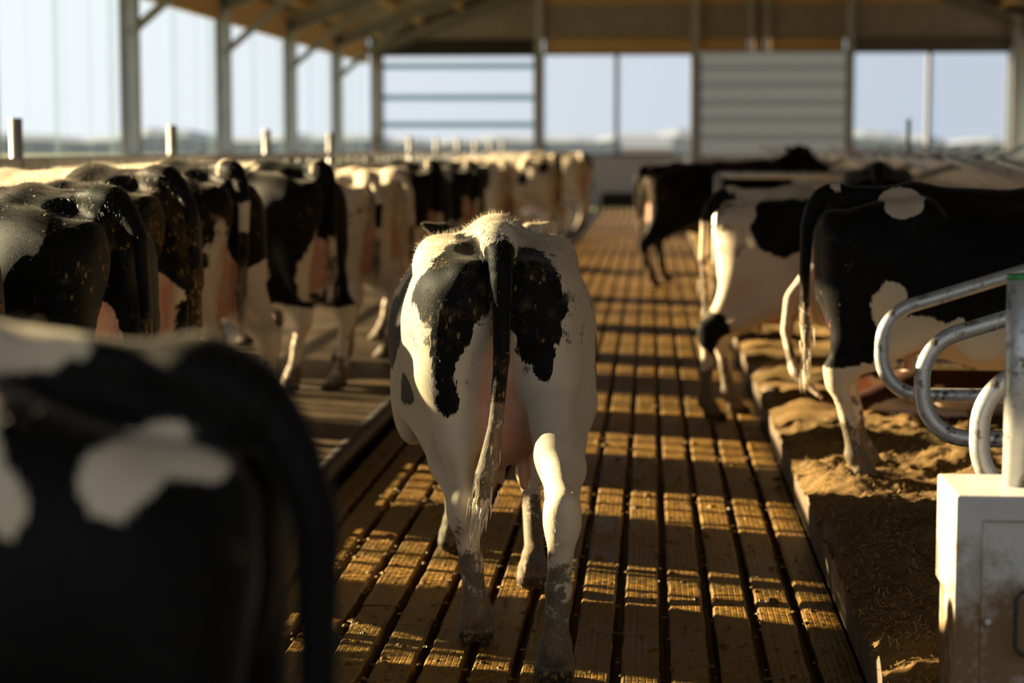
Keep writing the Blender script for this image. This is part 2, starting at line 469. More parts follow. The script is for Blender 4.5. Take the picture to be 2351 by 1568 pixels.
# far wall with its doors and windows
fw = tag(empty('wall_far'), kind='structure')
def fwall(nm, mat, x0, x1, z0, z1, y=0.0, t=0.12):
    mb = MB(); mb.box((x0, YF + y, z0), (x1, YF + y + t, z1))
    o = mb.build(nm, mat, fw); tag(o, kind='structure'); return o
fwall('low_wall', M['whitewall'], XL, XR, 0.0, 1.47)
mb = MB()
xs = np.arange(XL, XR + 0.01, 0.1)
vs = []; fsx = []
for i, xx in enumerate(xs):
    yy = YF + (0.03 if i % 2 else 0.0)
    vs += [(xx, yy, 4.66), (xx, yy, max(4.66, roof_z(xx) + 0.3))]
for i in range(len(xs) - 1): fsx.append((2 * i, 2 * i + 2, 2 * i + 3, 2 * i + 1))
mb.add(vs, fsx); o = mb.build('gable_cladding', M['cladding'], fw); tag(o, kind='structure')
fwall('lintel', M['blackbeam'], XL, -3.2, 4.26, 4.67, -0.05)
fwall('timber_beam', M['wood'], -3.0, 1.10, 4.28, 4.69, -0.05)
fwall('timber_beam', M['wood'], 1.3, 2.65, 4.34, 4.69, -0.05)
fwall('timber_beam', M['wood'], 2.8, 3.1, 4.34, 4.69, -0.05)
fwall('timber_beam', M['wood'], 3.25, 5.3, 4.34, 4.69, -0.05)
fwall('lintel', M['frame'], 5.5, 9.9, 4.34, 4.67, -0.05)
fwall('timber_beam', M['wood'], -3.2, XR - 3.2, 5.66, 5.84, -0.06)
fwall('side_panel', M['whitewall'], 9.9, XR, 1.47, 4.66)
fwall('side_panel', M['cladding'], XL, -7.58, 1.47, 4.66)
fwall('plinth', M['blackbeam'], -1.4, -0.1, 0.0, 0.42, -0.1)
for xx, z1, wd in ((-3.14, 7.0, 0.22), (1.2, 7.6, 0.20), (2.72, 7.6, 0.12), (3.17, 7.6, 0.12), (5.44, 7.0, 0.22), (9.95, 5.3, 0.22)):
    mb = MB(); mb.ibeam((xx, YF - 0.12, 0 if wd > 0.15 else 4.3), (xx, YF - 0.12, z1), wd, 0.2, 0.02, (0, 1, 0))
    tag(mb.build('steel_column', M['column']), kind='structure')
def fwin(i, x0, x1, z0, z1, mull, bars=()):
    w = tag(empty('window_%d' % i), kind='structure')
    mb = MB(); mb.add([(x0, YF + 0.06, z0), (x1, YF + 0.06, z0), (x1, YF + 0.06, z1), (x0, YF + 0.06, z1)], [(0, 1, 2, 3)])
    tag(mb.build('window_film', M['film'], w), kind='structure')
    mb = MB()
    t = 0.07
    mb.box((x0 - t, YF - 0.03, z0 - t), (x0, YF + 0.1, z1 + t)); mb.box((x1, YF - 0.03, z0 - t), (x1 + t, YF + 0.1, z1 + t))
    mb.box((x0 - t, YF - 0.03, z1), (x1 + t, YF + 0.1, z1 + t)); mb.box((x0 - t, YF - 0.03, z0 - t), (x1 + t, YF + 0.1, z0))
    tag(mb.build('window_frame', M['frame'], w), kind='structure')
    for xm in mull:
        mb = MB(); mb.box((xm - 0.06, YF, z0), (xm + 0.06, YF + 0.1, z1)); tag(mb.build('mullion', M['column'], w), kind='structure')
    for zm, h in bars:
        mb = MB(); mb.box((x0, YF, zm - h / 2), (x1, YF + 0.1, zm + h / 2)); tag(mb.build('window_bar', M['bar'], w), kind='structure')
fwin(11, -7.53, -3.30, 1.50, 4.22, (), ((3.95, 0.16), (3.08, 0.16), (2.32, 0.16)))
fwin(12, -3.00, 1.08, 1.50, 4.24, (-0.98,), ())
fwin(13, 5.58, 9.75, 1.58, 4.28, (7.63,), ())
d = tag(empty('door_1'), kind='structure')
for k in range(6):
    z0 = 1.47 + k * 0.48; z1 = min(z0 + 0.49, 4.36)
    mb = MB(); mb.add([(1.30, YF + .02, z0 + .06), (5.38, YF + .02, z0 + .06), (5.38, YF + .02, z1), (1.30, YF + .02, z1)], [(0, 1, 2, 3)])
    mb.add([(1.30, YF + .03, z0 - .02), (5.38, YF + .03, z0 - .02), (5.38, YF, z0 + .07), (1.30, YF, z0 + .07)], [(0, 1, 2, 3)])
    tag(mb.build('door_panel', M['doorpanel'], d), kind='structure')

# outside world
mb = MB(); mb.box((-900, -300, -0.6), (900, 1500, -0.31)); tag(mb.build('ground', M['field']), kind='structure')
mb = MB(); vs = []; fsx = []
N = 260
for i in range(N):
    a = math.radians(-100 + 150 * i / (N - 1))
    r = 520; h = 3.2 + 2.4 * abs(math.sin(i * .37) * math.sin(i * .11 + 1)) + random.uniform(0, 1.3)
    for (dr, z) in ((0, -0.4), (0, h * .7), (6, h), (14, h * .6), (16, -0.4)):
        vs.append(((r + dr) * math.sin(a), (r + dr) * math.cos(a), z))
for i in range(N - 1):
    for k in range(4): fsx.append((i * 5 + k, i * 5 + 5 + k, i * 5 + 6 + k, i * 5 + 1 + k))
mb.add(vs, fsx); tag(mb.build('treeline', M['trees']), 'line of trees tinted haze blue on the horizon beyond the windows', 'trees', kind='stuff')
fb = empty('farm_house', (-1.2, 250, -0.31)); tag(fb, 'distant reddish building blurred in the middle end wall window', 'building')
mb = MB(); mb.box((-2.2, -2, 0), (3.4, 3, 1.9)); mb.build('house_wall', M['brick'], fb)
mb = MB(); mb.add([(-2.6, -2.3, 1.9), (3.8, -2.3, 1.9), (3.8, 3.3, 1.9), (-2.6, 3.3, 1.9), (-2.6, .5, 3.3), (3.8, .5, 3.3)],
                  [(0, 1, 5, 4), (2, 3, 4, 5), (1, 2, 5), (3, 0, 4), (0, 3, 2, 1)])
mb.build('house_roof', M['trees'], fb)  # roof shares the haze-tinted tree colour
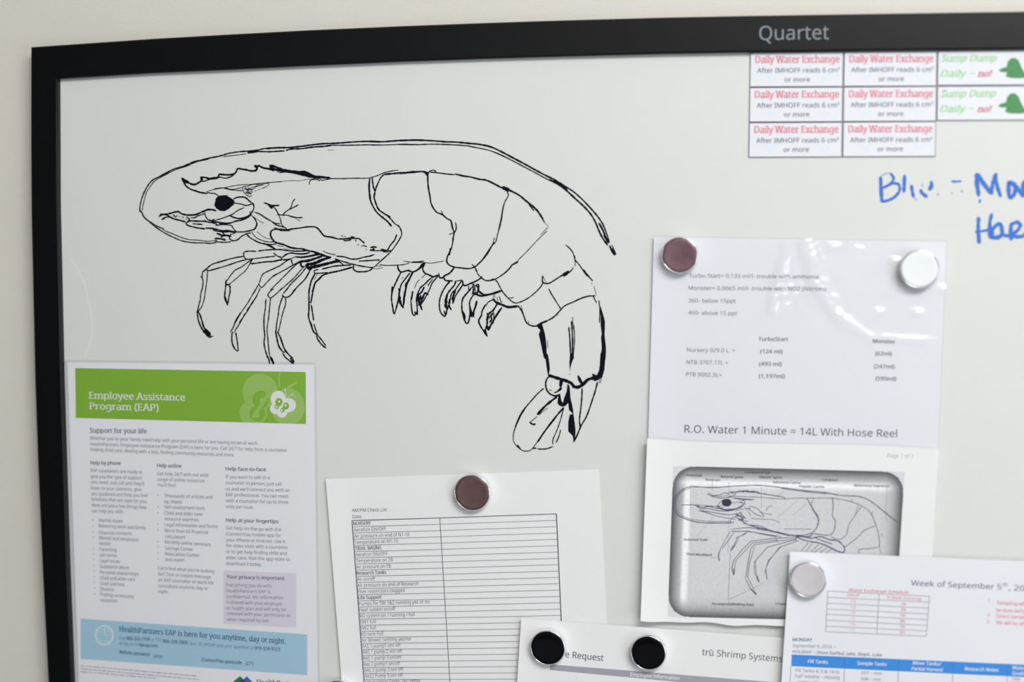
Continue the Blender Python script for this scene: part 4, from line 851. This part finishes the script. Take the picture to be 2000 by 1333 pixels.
# # # #
All the records above need to be given again word for word. Skip the pictures.

Keep writing the Blender script for this image. This is part 2, starting at line 469. More parts follow. The script is for Blender 4.5. Take the picture to be 2351 by 1568 pixels.
# far wall with its doors and windows
fw = tag(empty('wall_far'), kind='structure')
def fwall(nm, mat, x0, x1, z0, z1, y=0.0, t=0.12):
    mb = MB(); mb.box((x0, YF + y, z0), (x1, YF + y + t, z1))
    o = mb.build(nm, mat, fw); tag(o, kind='structure'); return o
fwall('low_wall', M['whitewall'], XL, XR, 0.0, 1.47)
mb = MB()
xs = np.arange(XL, XR + 0.01, 0.1)
vs = []; fsx = []
for i, xx in enumerate(xs):
    yy = YF + (0.03 if i % 2 else 0.0)
    vs += [(xx, yy, 4.66), (xx, yy, max(4.66, roof_z(xx) + 0.3))]
for i in range(len(xs) - 1): fsx.append((2 * i, 2 * i + 2, 2 * i + 3, 2 * i + 1))
mb.add(vs, fsx); o = mb.build('gable_cladding', M['cladding'], fw); tag(o, kind='structure')
fwall('lintel', M['blackbeam'], XL, -3.2, 4.26, 4.67, -0.05)
fwall('timber_beam', M['wood'], -3.0, 1.10, 4.28, 4.69, -0.05)
fwall('timber_beam', M['wood'], 1.3, 2.65, 4.34, 4.69, -0.05)
fwall('timber_beam', M['wood'], 2.8, 3.1, 4.34, 4.69, -0.05)
fwall('timber_beam', M['wood'], 3.25, 5.3, 4.34, 4.69, -0.05)
fwall('lintel', M['frame'], 5.5, 9.9, 4.34, 4.67, -0.05)
fwall('timber_beam', M['wood'], -3.2, XR - 3.2, 5.66, 5.84, -0.06)
fwall('side_panel', M['whitewall'], 9.9, XR, 1.47, 4.66)
fwall('side_panel', M['cladding'], XL, -7.58, 1.47, 4.66)
fwall('plinth', M['blackbeam'], -1.4, -0.1, 0.0, 0.42, -0.1)
for xx, z1, wd in ((-3.14, 7.0, 0.22), (1.2, 7.6, 0.20), (2.72, 7.6, 0.12), (3.17, 7.6, 0.12), (5.44, 7.0, 0.22), (9.95, 5.3, 0.22)):
    mb = MB(); mb.ibeam((xx, YF - 0.12, 0 if wd > 0.15 else 4.3), (xx, YF - 0.12, z1), wd, 0.2, 0.02, (0, 1, 0))
    tag(mb.build('steel_column', M['column']), kind='structure')
def fwin(i, x0, x1, z0, z1, mull, bars=()):
    w = tag(empty('window_%d' % i), kind='structure')
    mb = MB(); mb.add([(x0, YF + 0.06, z0), (x1, YF + 0.06, z0), (x1, YF + 0.06, z1), (x0, YF + 0.06, z1)], [(0, 1, 2, 3)])
    tag(mb.build('window_film', M['film'], w), kind='structure')
    mb = MB()
    t = 0.07
    mb.box((x0 - t, YF - 0.03, z0 - t), (x0, YF + 0.1, z1 + t)); mb.box((x1, YF - 0.03, z0 - t), (x1 + t, YF + 0.1, z1 + t))
    mb.box((x0 - t, YF - 0.03, z1), (x1 + t, YF + 0.1, z1 + t)); mb.box((x0 - t, YF - 0.03, z0 - t), (x1 + t, YF + 0.1, z0))
    tag(mb.build('window_frame', M['frame'], w), kind='structure')
    for xm in mull:
        mb = MB(); mb.box((xm - 0.06, YF, z0), (xm + 0.06, YF + 0.1, z1)); tag(mb.build('mullion', M['column'], w), kind='structure')
    for zm, h in bars:
        mb = MB(); mb.box((x0, YF, zm - h / 2), (x1, YF + 0.1, zm + h / 2)); tag(mb.build('window_bar', M['bar'], w), kind='structure')
fwin(11, -7.53, -3.30, 1.50, 4.22, (), ((3.95, 0.16), (3.08, 0.16), (2.32, 0.16)))
fwin(12, -3.00, 1.08, 1.50, 4.24, (-0.98,), ())
fwin(13, 5.58, 9.75, 1.58, 4.28, (7.63,), ())
d = tag(empty('door_1'), kind='structure')
for k in range(6):
    z0 = 1.47 + k * 0.48; z1 = min(z0 + 0.49, 4.36)
    mb = MB(); mb.add([(1.30, YF + .02, z0 + .06), (5.38, YF + .02, z0 + .06), (5.38, YF + .02, z1), (1.30, YF + .02, z1)], [(0, 1, 2, 3)])
    mb.add([(1.30, YF + .03, z0 - .02), (5.38, YF + .03, z0 - .02), (5.38, YF, z0 + .07), (1.30, YF, z0 + .07)], [(0, 1, 2, 3)])
    tag(mb.build('door_panel', M['doorpanel'], d), kind='structure')

# outside world
mb = MB(); mb.box((-900, -300, -0.6), (900, 1500, -0.31)); tag(mb.build('ground', M['field']), kind='structure')
mb = MB(); vs = []; fsx = []
N = 260
for i in range(N):
    a = math.radians(-100 + 150 * i / (N - 1))
    r = 520; h = 3.2 + 2.4 * abs(math.sin(i * .37) * math.sin(i * .11 + 1)) + random.uniform(0, 1.3)
    for (dr, z) in ((0, -0.4), (0, h * .7), (6, h), (14, h * .6), (16, -0.4)):
        vs.append(((r + dr) * math.sin(a), (r + dr) * math.cos(a), z))
for i in range(N - 1):
    for k in range(4): fsx.append((i * 5 + k, i * 5 + 5 + k, i * 5 + 6 + k, i * 5 + 1 + k))
mb.add(vs, fsx); tag(mb.build('treeline', M['trees']), 'line of trees tinted haze blue on the horizon beyond the windows', 'trees', kind='stuff')
fb = empty('farm_house', (-1.2, 250, -0.31)); tag(fb, 'distant reddish building blurred in the middle end wall window', 'building')
mb = MB(); mb.box((-2.2, -2, 0), (3.4, 3, 1.9)); mb.build('house_wall', M['brick'], fb)
mb = MB(); mb.add([(-2.6, -2.3, 1.9), (3.8, -2.3, 1.9), (3.8, 3.3, 1.9), (-2.6, 3.3, 1.9), (-2.6, .5, 3.3), (3.8, .5, 3.3)],
                  [(0, 1, 5, 4), (2, 3, 4, 5), (1, 2, 5), (3, 0, 4), (0, 3, 2, 1)])
mb.build('house_roof', M['trees'], fb)  # roof shares the haze-tinted tree colour
Continue the Blender Python script for this scene: part 4, from line 851. This part finishes the script. Take the picture to be 2000 by 1333 pixels.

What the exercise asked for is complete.